To Have or to Hold
Born in ’79, right on the divide between Gen X and Gen Y, I’ve spent a fair amount of time considering the differences between the two.
One area I’ve noticed in which the two generations diverge is their desire to own stuff, rather than simply have access to it. Gen X’ers went from collecting tapes, to collecting DVDs, to collecting MP3s; like me, many I know have giant iTunes collections. Gen Y, instead, is on Rdio, Spotify and Pandora en masse, uninterested in owning any music given that they have access to all of it. Or consider car ownership – something many of my Gen X friends willingly suffer through here in NYC, but which seems nearly inconceivable to my Gen Y friends, given Zipcar, Uber and Lyft.

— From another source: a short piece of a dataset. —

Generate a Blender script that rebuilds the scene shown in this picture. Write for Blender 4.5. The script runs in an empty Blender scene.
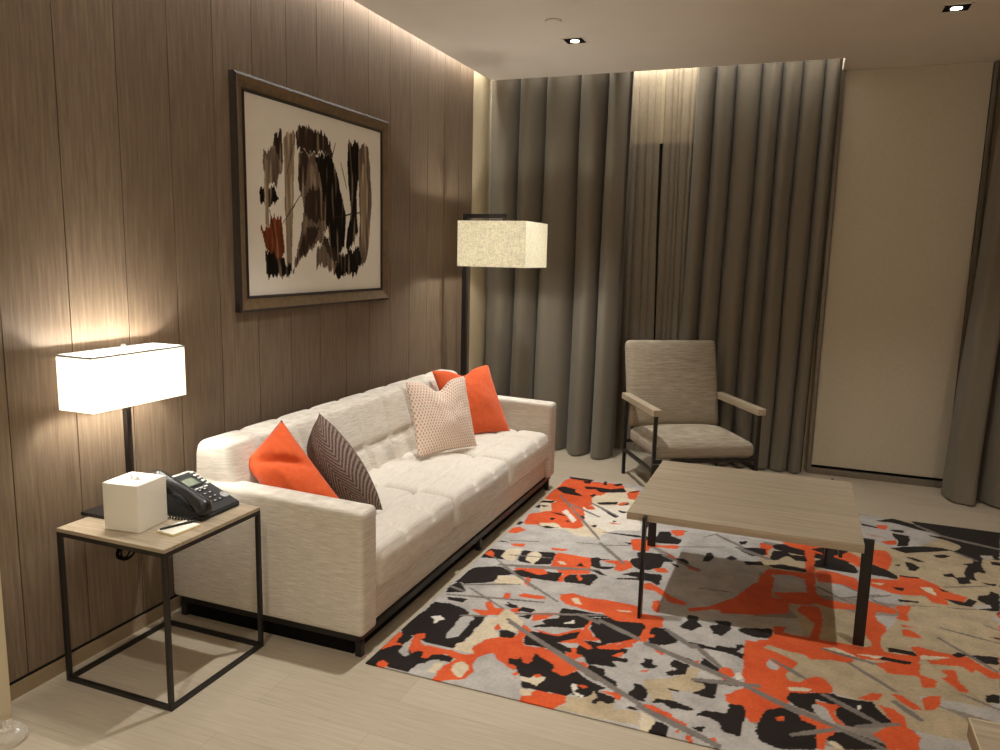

In the office, I’ve noticed the same thing play out in the way the two groups manage documents. The paradigm of Microsoft Word (as well as Pages and its other desktop substitutes) is one of owning docs. I make a document on my computer. I send you a copy of the doc. You make changes to that document, tracking them perhaps, then send another copy back. We can loop around endlessly, each time creating new documents, each time owning the unchanged originals on our own hard drives. But nearly all the Gen Y’ers I know vastly prefer collaborating via Google Docs. There, though I may have created a doc, I don’t actually own it; in the act of sharing and co-editing it, the document itself changes. The Gen Y’ers see this as the very point: why keep out-of-date copies at all, unsure whether the one you’re looking at reflects the most current collective thinking? Whereas Gen X’ers seem vaguely anxious about the process, unmoored without an immutable earlier version in their possession.
Going forward, apps and platforms in a slew of areas seem to be puzzling through the own vs share question. Take your photos, for example, which you might want to back up in your desktop photo library and then back up further in turn to Dropbox or Picturelife; or you might be fine tossing them directly into Facebook albums, straight from your mobile device, without a saved copy anywhere outside the social network cloud. A lot of entrepreneurs and investors are placing bets on both sides. And, in that calculus, they probably need to think more carefully about the market demographic they’re hoping to target. Because, for the balance of their respective lives, I suspect Gen X and older will think about owning in one way, and Gen Y and younger will think about sharing in another.